ROBUST APPROACH FOR URBAN ROAD SURFACE EXTRACTION USING MOBILE LASER SCANNING 3D POINT CLOUDS

A. Nurunnabi, F. N. Teferle, R. C. Lindenbergh, J. Li, and S. Zlatanova

Keywords: Autonomous Driving, Curb, Filtering, Intelligent Transportation, Mobile Mapping, Road Safety, Robust Regression

Abstract. Road surface extraction is crucial for 3D city analysis. Mobile laser scanning (MLS) is the most appropriate data acquisition system for the road environment because of its efficient vehicle-based on-road scanning opportunity. Many methods are available for road pavement, curb and roadside way extraction.

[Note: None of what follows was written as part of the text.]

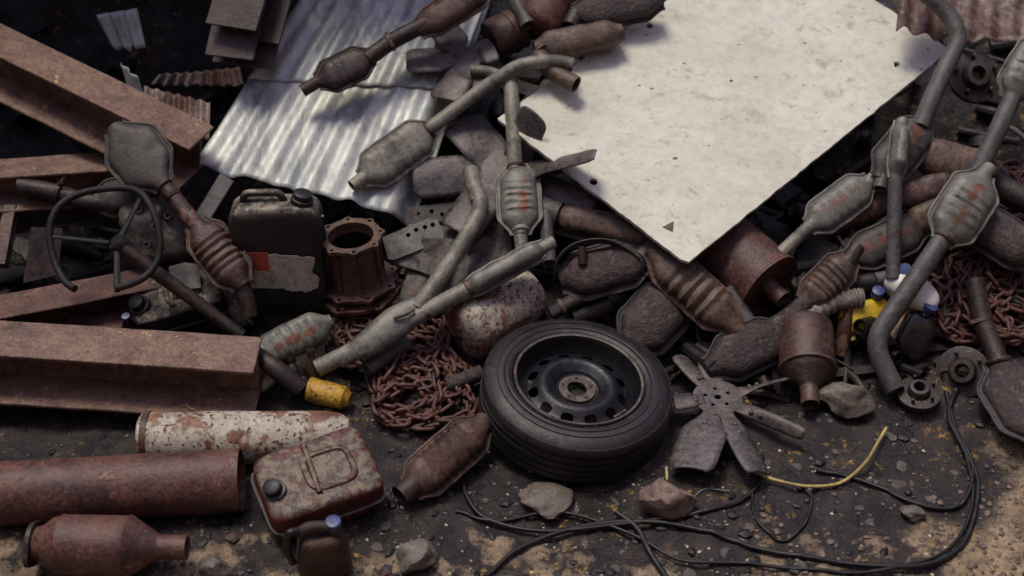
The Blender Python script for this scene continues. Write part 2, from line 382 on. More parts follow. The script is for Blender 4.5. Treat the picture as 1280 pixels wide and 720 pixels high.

Most of them use classical approaches that do not mitigate problems caused by the presence of noise and outliers. In practice, however, laser scanning point clouds are not free from noise and outliers, and it is apparent that the presence of a very small portion of outliers and noise can produce unreliable and non-robust results. A road surface usually consists of three key parts: road pavement, curb and roadside way. This paper investigates the problem of road surface extraction in the presence of noise and outliers, and proposes a robust algorithm for road pavement, curb, road divider/islands, and roadside way extraction using MLS point clouds. The proposed algorithm employs robust statistical approaches to remove the consequences of the presence of noise and outliers. It consists of five sequential steps for road ground and non-ground surface separation, and road related components determination. Demonstration on two different MLS data sets shows that the new algorithm is efficient for road surface extraction and for classifying road pavement, curb, road divider/island and roadside way. The success can be rated in one experiment in this paper, where we extract curb points; the results achieve 97.28%, 100% and 0.986 of precision, recall and Matthews correlation coefficient, respectively.